* Start Records shown *
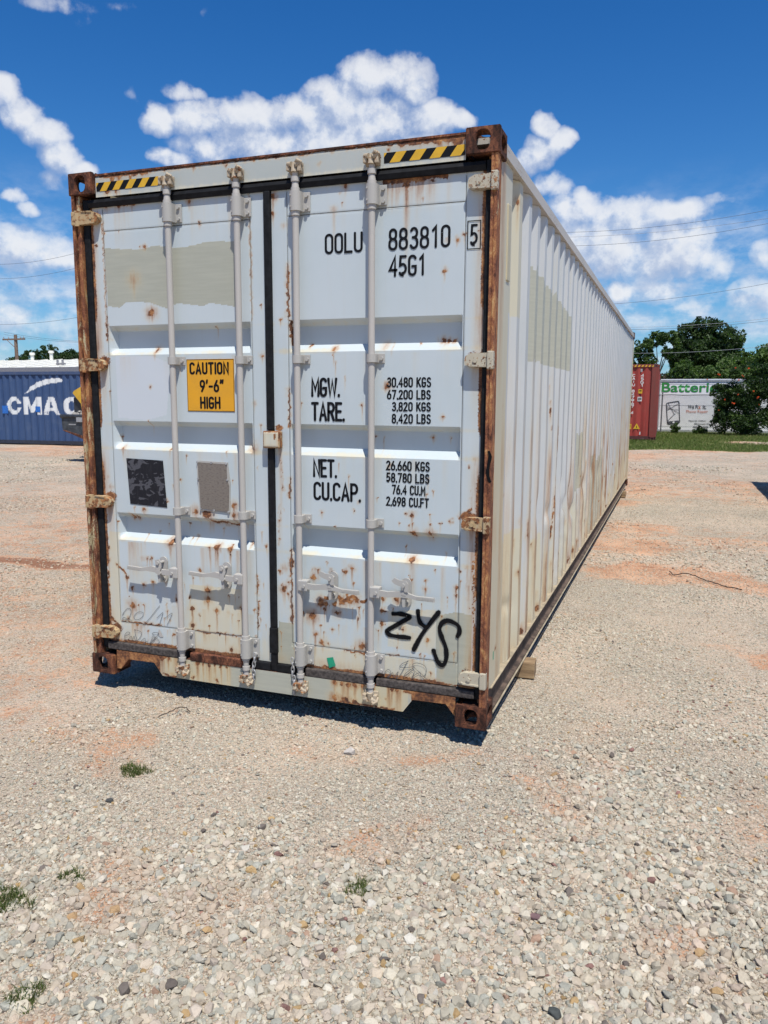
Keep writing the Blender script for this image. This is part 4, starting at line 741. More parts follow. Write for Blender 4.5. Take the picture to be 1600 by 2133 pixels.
# dents low on the flank
for (dy,dz,ry,rz,am) in ((1.55,.92,.05,.10,.012),(2.0,.84,.10,.06,.02),(2.02,.78,.05,.10,-.012),(2.45,1.05,.05,.18,.014),(2.75,.95,.08,.08,.025),(3.0,.78,.10,.06,.03),(3.25,.85,.07,.10,.022),(3.55,.66,.12,.06,.026),(3.9,.9,.08,.09,.03),(4.4,.8,.2,.08,.02),(5.2,.9,.2,.1,.02),(6.1,.8,.25,.1,.02),(.60,.50,.05,.04,.012),(.8,.44,.06,.05,.012),(3.4,1.25,.05,.1,.015)):
    Xg-=am*np.exp(-((Yg-dy)/ry)**2-((Zg-dz)/rz)**2)
Xg-=.010*np.clip(fbm(Yg,Zg,6,77,3)-.45,0,1)*np.clip((1.2-Zg),0,1)*np.clip((Yg-1.2)/1,0,1)*2.5
Xg+=(fbm(Yg,Zg,1.5,78,3)-.5)*.008
kk=np.floor((Yg-y0+.04)/pitch); hsh=np.mod(np.sin(kk*12.9898)*43758.5,1); hs2=np.mod(np.sin(kk*78.233+1)*24634.6,1)
sp=[]
for i in range(170):
    yy=float(rng.uniform(.15,9.)); zz=float(np.clip(abs(rng.normal(0,.55)),0,2.3)+.2); sp.append((yy,zz,float(rng.uniform(.006,.016)),float(rng.uniform(.03,.35)),int(rng.random()<.35)))
for i in range(44): sp.append((y0+i*pitch+.1+float(rng.uniform(-.08,.08)),.19,.02,.01,0))
sp+=[(1.88,.50,.03,.12,0),(1.90,.42,.02,.2,0),(.45,.85,.008,.4,0),(.30,.83,.008,.35,1),(.60,2.70,.012,.15,0),(.70,2.68,.01,.1,1)]
P=wear(Yg,Zg,sp,[(2.42,1.45,2.30,.60,.009),(2.75,1.5,2.74,.5,.006),(.47,.8,.46,.5,.004),(1.30,1.3,1.27,.9,.003),(3.3,1.6,3.25,.7,.007),(4.0,1.5,4.0,.5,.006),(2.0,1.8,2.05,1.45,.003),(4.9,1.4,4.9,.5,.007)])
jag=(vnoise(kk,kk*0,1,91)-.5)*.10+(vnoise(Yg,Yg*0,22,92)-.5)*.05
b1=(Yg>1.03)&(Yg<2.93)&(Zg<2.46+jag*1.4-.04*(Yg-1))&(Zg>1.90+jag*.25)
b2=(Yg>.37)&(Yg<1.05)&(Zg<.93+jag*.6); b3=(Yg>1.25)&(Yg<1.75)&(Zg<.74+jag*.5); b4=(Yg>3.6)&(Yg<4.2)&(Zg<1.35+jag)&(Zg>.8); b5=(Yg>5.0)&(Yg<6.5)&(Zg<1.0+jag)
P[...,2]=np.where(b1|b4|b5,1,0)+np.where(b2|b3,.0,0)
cr=np.where(b2|b3,.75,0)+np.where((Yg>.37)&(Yg<.72)&(Zg>2.11),.85,0)+np.where(Yg<.37,.8,0)
cr=np.maximum(cr,np.clip((1.3-Zg)/1.0,0,1)*(.35+.5*hsh)); cr=np.maximum(cr,.36*fbm(Yg,Zg,1.2,97,3)); cr=np.maximum(cr,np.where((hs2>.72)&(Yg>1.2),.42*np.clip((2.3-Zg)/1.2,0,1),0)); P[...,3]=np.clip(cr,0,.95)
P[...,1]=np.maximum(P[...,1],np.where((Yg<.26),.52*np.exp(-((Yg-.20)/.05)**2)*np.clip((Zg-1.6)/.6,0,1)+.18,0)); P[...,1]=np.maximum(P[...,1],.45*np.exp(-(Zg-.166)/.10)*(.3+.9*vnoise(Yg,Zg,9,95)))
P[...,1]=np.maximum(P[...,1],.8*np.clip((2.2-Zg)/1.3,0,1)*np.clip(vnoise(Yg,Yg*0,19,96)*1.9-.72,0,1)*(.4+vnoise(Yg,Zg,5,98)))
me=npmesh('side_wall',np.stack([Xg,Yg,Zg],-1).reshape(-1,3),grid(*Xg.shape),4,{'paint':P.reshape(-1,4)}); shade(me,18)
sw=link('side_wall',me,M['side'],box)
link('green_tape',MB().prism([(.225,.345),(.25,.345),(.25,.30),(.235,.295),(.225,.31)],'x',2.4195,2.421),M['green_tape'],box); link('green_tape',MB().prism([(.395,.905),(.405,.90),(.405,.86),(.395,.865)],'x',2.4195,2.421),M['green_tape'],box)
# vent box high on the first flat
link('side_vent',MB().box(2.41,2.428,.30,.37,2.25,2.62,.006),M['side2'],box)
# top and bottom side rails
link('top_side_rail',MB().prism([(2.37,2.802),(2.437,2.802),(2.437,2.862),(2.430,2.872),(2.37,2.872)],'y',.180,L-.180),M['roofrail'],box)
br=MB().prism([(2.33,.160),(2.428,.160),(2.428,.156),(2.403,.150),(2.400,.035),(2.426,.030),(2.426,.020),(2.33,.020)],'y',.180,L-.180); link('bottom_side_rail',br,M['dark_steel'],box)
link('rail_ledge',MB().box(2.380,2.430,.181,L-.181,.1605,.1655),M['flange'],box)
link('rail_bead',MB().tube([(2.434,.19+.4*i,.026+.0015*math.sin(i*2.1)) for i in range(30)],.0055,8),M['flange'],box)
link('lashing_ring',MB().tube([(2.402+.014*math.cos(t),.66,.215+.014*math.sin(t)) for t in np.linspace(0,6.4,12)],.004,6),M['flange'],box)
# roof, left wall, floor and cross members, back wall
link('roof',MB().box(.06,2.372,.08,L-.02,2.84,2.868),M['roofrail'],box)
link('left_wall',MB().box(.012,.045,.115,L-.02,.02,2.86),M['side2'],box)
link('end_wall',MB().box(.03,2.35,L-.05,L-.01,.12,2.84),M['side2'],box)
link('floor',MB().box(.05,2.38,.09,L-.05,.125,.155),M['under'],box)
me=MB().box(.05,2.385,-.025,.025,.025,.124).mesh('cross_member')
for i in range(12): link('cross_member',me,M['under'],box,loc=Vector((0,.5+i*.98,0))-box.location)
# wooden blocks the container stands on
wb=MB().box(-.32,.035,-.06,.06,-.052,.052,.006).mesh('wood_block')
for i,(xx,yy,rz,lb) in enumerate(((2.47,1.13,4,'weathered timber block sticking out from under the right side of the white container'),(.40,1.2,176,'timber block hidden in the shade under the left front of the white container'),(2.45,10.9,-3,'timber block under the far right end of the white container'))):
    o=link('timber_block',wb,M['wood'],None,loc=(xx,yy,-.036)); o.rotation_euler.z=R(rz); tag(o,lb,'timber block',"timber blocks carrying the white container")
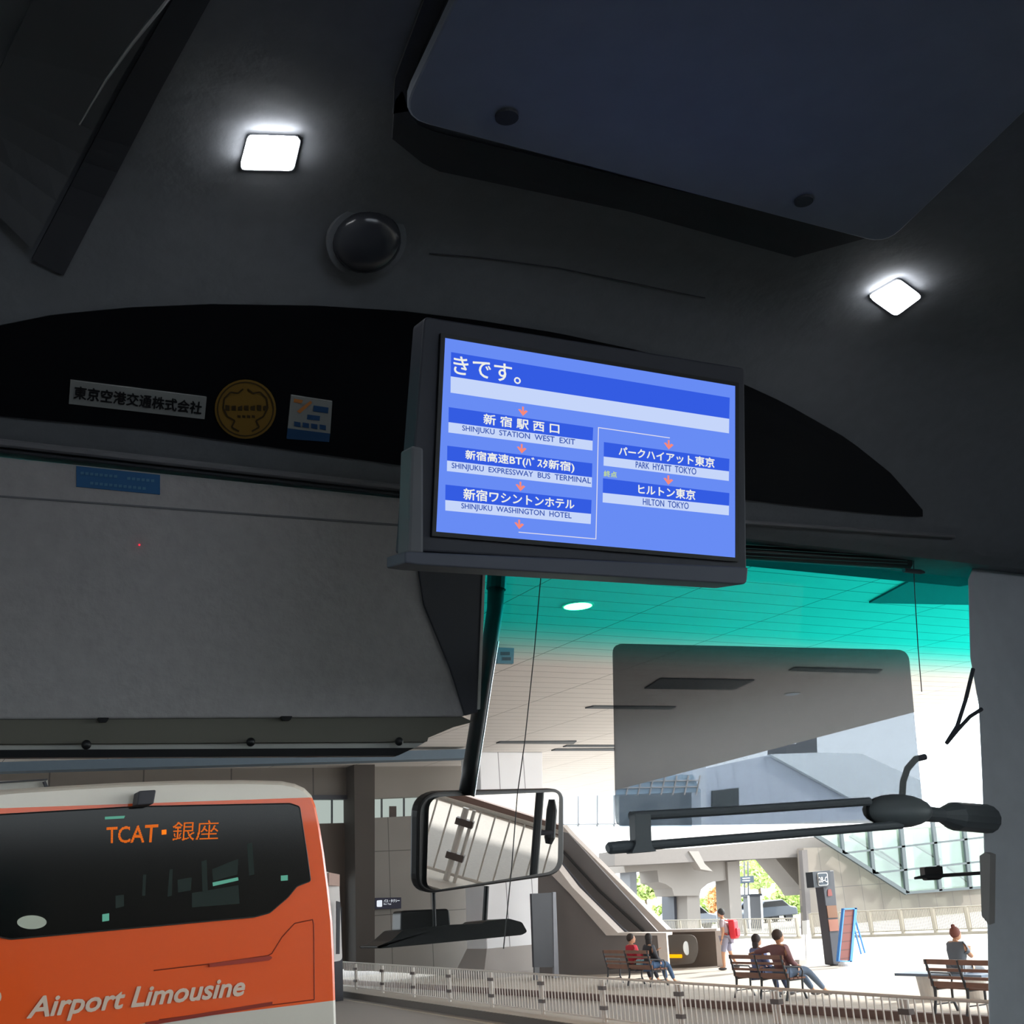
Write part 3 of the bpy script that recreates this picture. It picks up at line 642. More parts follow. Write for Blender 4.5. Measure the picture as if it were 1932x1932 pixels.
f_ = wall_px('window', [(560, 1508), (671, 1508), (671, 1552), (560, 1556)], YW + .5, lit, .1, bu)
for x in (626, 655): m_ = MB(); px_prism(m_, [(x, 1508), (x + 2, 1508), (x + 2, 1553), (x, 1553)], fY(YW + .4), (0, .1, 0)); m_.build('mullion', M_dgrey, f_)
f_ = wall_px('window', [(706, 1506), (905, 1498), (905, 1534), (706, 1544)], YW + .5, lit, .1, bu)
for x in (720, 762, 830): m_ = MB(); px_prism(m_, [(x, 1500), (x + 2, 1500), (x + 2, 1544), (x, 1544)], fY(YW + .4), (0, .1, 0)); m_.build('mullion', M_mgrey, f_)
m_ = MB(); px_prism(m_, [(735, 1521), (748, 1521), (748, 1541), (735, 1542)], fY(YW + .45), (0, .05, 0)); m_.build('poster', mat('brown poster', (95, 82, 78)), f_)
wall_px('beam', [(-80, 1440), (884, 1413), (884, 1430), (-80, 1458)], 35.8, mat('beam blue grey', (88, 104, 118), .7), .6, bu)
wall_px('left_wall', [(-80, 1446), (672, 1428), (672, 1502), (-80, 1510)], YW + .2, grid_mat('left soffit wall', (110, 103, 96), (70, 66, 62), 3.0, 0, .05, ('X', 'Z')), .5, bu)
wall_px('back_wall', [(-80, 1508), (562, 1500), (562, 1830), (-80, 1800)], YW + 1, M_brown, .5, bu)
wall_px('door_frame', [(640, 1830), (645, 1830), (645, 1712), (636, 1706), (636, 1830)], YW - .2, M_dgrey, .2, bu)
sg = thing('bus_taxi_sign', 'small lit bus and taxi sign on the dark station wall below the mirror', 'sign', onY(732, 1705, YW - .3))
wall_px('sign_box', [(708, 1694), (757, 1693), (757, 1714), (708, 1715)], YW - .35, mat('sign navy', (34, 34, 60)), .3, sg)
mb = MB(); s_ = fY(YW - .37); E_sign = emit('sign white', (235, 240, 250), 1.0)
px_prism(mb, rounded([(711, 1699), (721, 1698), (721, 1711), (711, 1711)], 2), s_, (0, .01, 0)); mb.build('pictogram', E_sign, sg)
mb = MB(); text_on(mb, 'バス・タクシー', [(724, 1697), (754, 1696), (754, 1702), (724, 1703)], s_, bold=.02); text_on(mb, 'Bus / Taxi', [(724, 1704), (738, 1704), (738, 1707), (724, 1707)], s_, bold=.01); mb.build('lettering', E_sign, sg)
# white bus far behind the railing at the left
wb = thing('white_bus', 'white bus tail just visible between the orange bus and station wall', 'bus', onZ(600, 1835, 0))
wall_px('body', rounded([(560, 1640), (622, 1645), (640, 1662), (646, 1812), (560, 1826)], 8), 36, mat('white bus paint', (226, 222, 220), .4), 2.5, wb)
g_ = onY(600, 1822, 37); mb = MB(); mb.box((g_[0] - 1.5, 36.2, 0), (onY(640, 1822, 36.5)[0], 38.3, g_[2] + .2)); mb.build('skirt', M_dgrey, wb)
wall_px('mirror_bracket', [(636, 1700), (642, 1702), (641, 1800), (636, 1800)], 35.7, M_dgrey, .1, wb)
wall_px('lamp_strip', [(621, 1646), (641, 1650), (641, 1672), (621, 1670)], 35.8, mat('bus lamp pink', (200, 170, 160)), .15, wb)

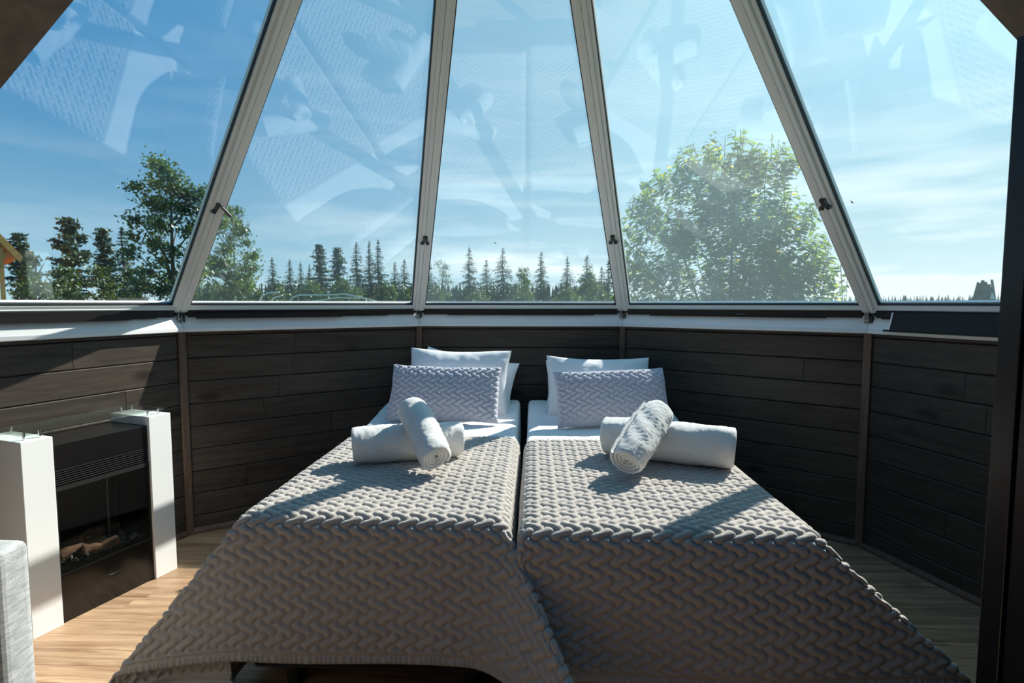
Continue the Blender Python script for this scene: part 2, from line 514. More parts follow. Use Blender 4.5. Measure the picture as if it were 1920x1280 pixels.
# walls
PH = .1205
for i in range(10):
    w = MB()
    side_prism(w, i, [(RW + .016, -.05), (RW + .09, -.05), (RW + .09, HG - .012), (RW + .016, HG - .012)])
    if i >= 5: side_prism(w, i, [(RW, 0), (RW + .02, 0), (RW + .02, HG - .012), (RW, HG - .012)])
    w = w.build('wall_' + SIDES[i], M['backing'] if i < 5 else M['dark_wood'])
    setp(w, 'dark stained board wall below the %s' % {0: 'leftmost window, behind the fireplace', 1: 'window left of centre', 2: 'middle window at the head of the beds',
         3: 'window right of centre', 4: 'rightmost window'}.get(i, 'solid roof, behind the camera'), 'wall', kind='structure')
    if i < 5:
        z = -.029
        while z < 1.09:
            z0, z1 = max(z, 0.0), min(z + PH, 1.10)
            cut = sorted({0: [.78, .05, .62, .33, .5][int(z / PH) % 5]}.get(k, random.uniform(.2, .8)) for k in ([0] if i == 0 else [1]))
            tt = [0.0] + cut + [1.0]
            if i in (2, 3) and int(z / PH) % 2: tt = [0.0, 1.0]
            for a, b_ in zip(tt[:-1], tt[1:]):
                d = .0025
                c = MB()
                side_prism(c, i, [(RW, z0 + .005), (RW + .004, z0 + .0012), (RW + .016, z0 + .0012), (RW + .016, z1 - .0012), (RW + .004, z1 - .0012), (RW, z1 - .005)],
                           a + (.0008 if a else .002), b_ - (.0008 if b_ < 1 else .002))
                o = c.build('plank', M['dark_wood'], w)
                # let grain run along the plank: put the object frame on the wall
                ang = -(R_(CORN[i] + 18))
                p0 = corner(CORN[i], RW, z0)
                mt = Matrix.Translation(p0) @ Matrix.Rotation(ang, 4, 'Z')
                o.data.transform(mt.inverted()); o.matrix_world = mt
            z += PH
    # base trim
    bt = MB()
    side_prism(bt, i, [(RW - .016, 0.0), (RW - .001, 0.0), (RW - .001, .030), (RW - .006, .030), (RW - .016, .012)], .004, .996)
    o = bt.build('baseboard_' + SIDES[i], M['batten'])
    setp(o, 'narrow wooden skirting along the foot of the %s wall' % SIDES[i].replace('_', ' '), 'baseboard', kind='structure')
    # sloping white sill
    if i < 5:
        sl = MB()
        side_prism(sl, i, [(RW - .034, 1.077), (RW - .030, 1.074), (RW + .0, 1.074), (RW + .016, 1.100), (RW + .016, 1.160), (RW + .008, 1.160), (RW - .028, 1.0955), (RW - .034, 1.0925)], .0008, .9992)
        o = sl.build('trim_%d' % (i + 1), M['white_paint'])
        setp(o, 'white sloping window sill %s' % {0: 'above the fireplace wall, on the left', 1: 'left of the beds, second from the left', 2: 'straight behind the pillows, under the middle window',
             3: 'right of the beds under the bushy tree', 4: 'furthest to the right, with the lowered blind'}[i], 'window sill', kind='structure')
for k, a in enumerate([-90, -54, -18, 18, 54, 90]):
    bm_ = MB()
    bm_.box(-.0185, .0185, -.001, .016, .0, 1.073, .003)
    o = bm_.build('trim_%d' % (k + 6), M['batten'])
    p = corner(a, RW - .017, 0)
    o.location = p
    o.rotation_euler = (0, 0, -R_(a))
    setp(o, {0: 'brown corner batten beside the sofa, far left', 1: 'brown corner batten just right of the fireplace', 2: 'brown corner batten behind the left bed pillows',
             3: 'brown corner batten behind the right bed pillows', 4: 'brown corner batten right of the beds', 5: 'brown corner batten hidden behind the wardrobe'}[k], 'batten', kind='structure')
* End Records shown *
Looking at the entries above, state how many lines contain "Measure"; give the number alone.

2